Desenvolvedores ouvidos pelo Reset apontam que as preocupações com qualidade dos projetos de REDD+ já bateram no preço. 

Se créditos de projetos com cobenefícios sociais e de biodiversidade chegaram a ser vendidos na casa dos US$ 18 por tonelada em meados de 2022, hoje em dia esse valor não costuma passar dos US$ 12. 

A aurora dos créditos de remoção

Outro destaque do balanço trazido pela BloombergNEF foi o aumento dos créditos de agricultura e de reflorestamento, que ainda representam uma fatia pequena do total, mas vêm ganhando participação.

Os créditos agrícolas cresceram 20 vezes, para 6,5 milhões de toneladas em 2022, com a quase totalidade vinda da China, especialmente de projetos de gestão de resíduos na criação de porcos e alguns projetos envolvendo o cultivo de arroz. 

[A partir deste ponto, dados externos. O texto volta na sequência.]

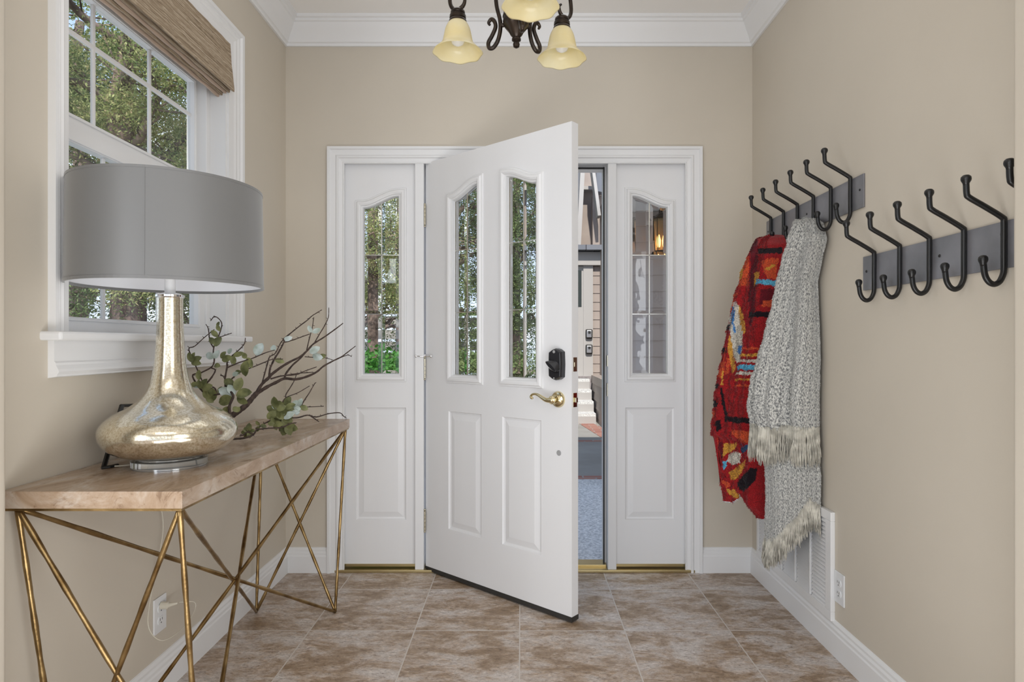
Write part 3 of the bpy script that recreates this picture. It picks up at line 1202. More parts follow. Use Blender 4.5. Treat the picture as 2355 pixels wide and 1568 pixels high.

“A agricultura deve ter um grande papel no mercado de compensações no futuro, na medida em que muitos sub-setores, como práticas regenerativas e melhora do manejo dos rebanhos focam na capacidade do solo de sequestrar carbono”, diz a Bloomberg. 

Os créditos de reflorestamento — segmento que vem atraindo grande atenção no Brasil — também tiveram uma alta de 56%. 

“Os setores de remoção [de gases de efeito estufa]  aumentaram sua percepção de valor no mercado”, escrevem os autores do relatório. “Espera-se que eles desempenhem papel primordial no mercado de compensações nos próximos anos.”